Set task
Reproduce all of the data word for word.

Information provided
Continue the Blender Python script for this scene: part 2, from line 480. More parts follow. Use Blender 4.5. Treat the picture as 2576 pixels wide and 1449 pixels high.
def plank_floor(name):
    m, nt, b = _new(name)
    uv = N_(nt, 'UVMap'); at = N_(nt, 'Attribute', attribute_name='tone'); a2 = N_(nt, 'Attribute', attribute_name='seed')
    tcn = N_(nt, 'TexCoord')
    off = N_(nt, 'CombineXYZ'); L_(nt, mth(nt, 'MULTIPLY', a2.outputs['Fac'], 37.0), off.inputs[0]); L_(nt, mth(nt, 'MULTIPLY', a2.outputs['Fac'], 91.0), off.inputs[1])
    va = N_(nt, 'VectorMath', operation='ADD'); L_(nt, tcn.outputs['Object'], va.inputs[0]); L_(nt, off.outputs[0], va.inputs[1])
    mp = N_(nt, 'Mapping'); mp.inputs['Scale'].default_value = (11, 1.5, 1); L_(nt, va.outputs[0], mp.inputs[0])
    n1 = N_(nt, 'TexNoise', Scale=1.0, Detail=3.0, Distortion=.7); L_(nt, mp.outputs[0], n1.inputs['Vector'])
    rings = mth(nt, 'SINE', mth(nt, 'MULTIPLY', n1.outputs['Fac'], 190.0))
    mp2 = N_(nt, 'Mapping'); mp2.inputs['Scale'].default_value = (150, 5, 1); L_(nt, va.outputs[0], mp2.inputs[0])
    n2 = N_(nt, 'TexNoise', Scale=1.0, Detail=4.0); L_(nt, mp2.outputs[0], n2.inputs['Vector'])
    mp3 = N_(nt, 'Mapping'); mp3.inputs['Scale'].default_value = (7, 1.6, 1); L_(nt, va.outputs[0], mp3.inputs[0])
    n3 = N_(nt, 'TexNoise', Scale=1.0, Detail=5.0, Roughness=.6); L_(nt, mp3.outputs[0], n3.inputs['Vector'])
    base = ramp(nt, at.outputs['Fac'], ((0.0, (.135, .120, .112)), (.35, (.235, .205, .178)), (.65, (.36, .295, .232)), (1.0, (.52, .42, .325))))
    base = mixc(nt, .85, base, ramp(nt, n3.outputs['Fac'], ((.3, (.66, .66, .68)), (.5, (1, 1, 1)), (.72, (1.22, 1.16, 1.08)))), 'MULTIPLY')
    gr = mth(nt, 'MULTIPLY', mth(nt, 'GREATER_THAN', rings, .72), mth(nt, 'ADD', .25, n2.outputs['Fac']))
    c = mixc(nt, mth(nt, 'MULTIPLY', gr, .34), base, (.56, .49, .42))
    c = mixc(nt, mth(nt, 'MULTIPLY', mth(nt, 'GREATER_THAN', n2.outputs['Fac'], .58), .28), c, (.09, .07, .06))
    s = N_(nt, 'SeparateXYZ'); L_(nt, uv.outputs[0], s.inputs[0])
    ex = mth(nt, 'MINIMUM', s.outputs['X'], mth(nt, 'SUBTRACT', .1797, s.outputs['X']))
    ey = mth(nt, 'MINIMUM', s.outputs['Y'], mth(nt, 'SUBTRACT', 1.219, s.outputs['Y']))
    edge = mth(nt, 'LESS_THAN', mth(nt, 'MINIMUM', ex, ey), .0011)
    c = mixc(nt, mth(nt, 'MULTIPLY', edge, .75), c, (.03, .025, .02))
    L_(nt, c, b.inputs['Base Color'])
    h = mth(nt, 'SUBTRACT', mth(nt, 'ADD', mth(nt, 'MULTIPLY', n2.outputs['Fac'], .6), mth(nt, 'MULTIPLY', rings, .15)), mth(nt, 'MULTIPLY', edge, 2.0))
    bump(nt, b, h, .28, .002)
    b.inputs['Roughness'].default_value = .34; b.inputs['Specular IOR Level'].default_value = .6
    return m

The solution
Continue the Blender Python script for this scene: part 2, from line 480. More parts follow. Use Blender 4.5. Treat the picture as 2576 pixels wide and 1449 pixels high.
def plank_floor(name):
    m, nt, b = _new(name)
    uv = N_(nt, 'UVMap'); at = N_(nt, 'Attribute', attribute_name='tone'); a2 = N_(nt, 'Attribute', attribute_name='seed')
    tcn = N_(nt, 'TexCoord')
    off = N_(nt, 'CombineXYZ'); L_(nt, mth(nt, 'MULTIPLY', a2.outputs['Fac'], 37.0), off.inputs[0]); L_(nt, mth(nt, 'MULTIPLY', a2.outputs['Fac'], 91.0), off.inputs[1])
    va = N_(nt, 'VectorMath', operation='ADD'); L_(nt, tcn.outputs['Object'], va.inputs[0]); L_(nt, off.outputs[0], va.inputs[1])
    mp = N_(nt, 'Mapping'); mp.inputs['Scale'].default_value = (11, 1.5, 1); L_(nt, va.outputs[0], mp.inputs[0])
    n1 = N_(nt, 'TexNoise', Scale=1.0, Detail=3.0, Distortion=.7); L_(nt, mp.outputs[0], n1.inputs['Vector'])
    rings = mth(nt, 'SINE', mth(nt, 'MULTIPLY', n1.outputs['Fac'], 190.0))
    mp2 = N_(nt, 'Mapping'); mp2.inputs['Scale'].default_value = (150, 5, 1); L_(nt, va.outputs[0], mp2.inputs[0])
    n2 = N_(nt, 'TexNoise', Scale=1.0, Detail=4.0); L_(nt, mp2.outputs[0], n2.inputs['Vector'])
    mp3 = N_(nt, 'Mapping'); mp3.inputs['Scale'].default_value = (7, 1.6, 1); L_(nt, va.outputs[0], mp3.inputs[0])
    n3 = N_(nt, 'TexNoise', Scale=1.0, Detail=5.0, Roughness=.6); L_(nt, mp3.outputs[0], n3.inputs['Vector'])
    base = ramp(nt, at.outputs['Fac'], ((0.0, (.135, .120, .112)), (.35, (.235, .205, .178)), (.65, (.36, .295, .232)), (1.0, (.52, .42, .325))))
    base = mixc(nt, .85, base, ramp(nt, n3.outputs['Fac'], ((.3, (.66, .66, .68)), (.5, (1, 1, 1)), (.72, (1.22, 1.16, 1.08)))), 'MULTIPLY')
    gr = mth(nt, 'MULTIPLY', mth(nt, 'GREATER_THAN', rings, .72), mth(nt, 'ADD', .25, n2.outputs['Fac']))
    c = mixc(nt, mth(nt, 'MULTIPLY', gr, .34), base, (.56, .49, .42))
    c = mixc(nt, mth(nt, 'MULTIPLY', mth(nt, 'GREATER_THAN', n2.outputs['Fac'], .58), .28), c, (.09, .07, .06))
    s = N_(nt, 'SeparateXYZ'); L_(nt, uv.outputs[0], s.inputs[0])
    ex = mth(nt, 'MINIMUM', s.outputs['X'], mth(nt, 'SUBTRACT', .1797, s.outputs['X']))
    ey = mth(nt, 'MINIMUM', s.outputs['Y'], mth(nt, 'SUBTRACT', 1.219, s.outputs['Y']))
    edge = mth(nt, 'LESS_THAN', mth(nt, 'MINIMUM', ex, ey), .0011)
    c = mixc(nt, mth(nt, 'MULTIPLY', edge, .75), c, (.03, .025, .02))
    L_(nt, c, b.inputs['Base Color'])
    h = mth(nt, 'SUBTRACT', mth(nt, 'ADD', mth(nt, 'MULTIPLY', n2.outputs['Fac'], .6), mth(nt, 'MULTIPLY', rings, .15)), mth(nt, 'MULTIPLY', edge, 2.0))
    bump(nt, b, h, .28, .002)
    b.inputs['Roughness'].default_value = .34; b.inputs['Specular IOR Level'].default_value = .6
    return m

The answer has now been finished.